Münter also had a great interest in, and love for, children’s art and actively sought to “learn” to draw and paint like a child. Vase Rouge (1909) is one such example, about which she later declared the process still to have been too “thought out”. The exhibition also includes two actual children’s drawings, alongside Münter’s copies of them, in turn alongside a painting, Still Life with X Beer (1914), in which she has incorporated them into the composition. Münter collected children’s toys and was inspired by film and cartoon, in particular Lotte Reiniger’s Doctor Dolittle and his Animals (1928), a clip of which plays in the gallery (and a longer excerpt of which can be seen, along with excerpts from other films Münter would have seen and been inspired by, in a further viewing space at the end of the exhibition).



Gabriele Münter. Landscape with Yellow House, 1916. Private collection © VG Bild-Kunst, Bonn 2018. Photo: Lenbachhaus, Munich.

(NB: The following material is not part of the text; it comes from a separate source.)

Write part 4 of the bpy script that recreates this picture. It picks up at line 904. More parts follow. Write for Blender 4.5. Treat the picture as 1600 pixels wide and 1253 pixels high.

The walls of the galleries are painted pale blue, green and yellow, to match the interior walls of the Yellow House, where Münter would have hung and considered her works during her lifetime. There are, of course, also plentiful works depicting the Yellow House itself, along with the artists and friends who frequented it. Now a museum in its own right, with works by both Münter and Kandinsky on display, both it, and the Alpine landscape, are now firmly calling my name to revisit, having been rekindled in my heart by Münter’s glorious paintings – so much better than I ever remembered, and so much more diverse. As I wandered around the galleries, I overheard two elderly ladies chattering away – one who had dragged her less-than-willing companion, who had not heard of Münter beforehand, along with her – but, by now, both were as excited and enthusiastic as each other, clamouring to know and see more. And I think this is typical of the effect that Münter’s expression-filled, colourful paintings, so full of life and joie-de-vivre, have: they are irresistible, charming and uplifting. How any self-respecting collection can be without her name, I do not know – and thankfully now, at least, the Museum Ludwig is no longer listed among these ranks.

Reference
1. “Er hat mein Talent geliebt, verstanden, geschützt und gefördert”, trans. Anna McNay. From Die Malweiber: Unerschrockene Künstlerinnen um 1900 by Katja Behling and Anke Manigold, published by Insel Verlag, 2013, page 112.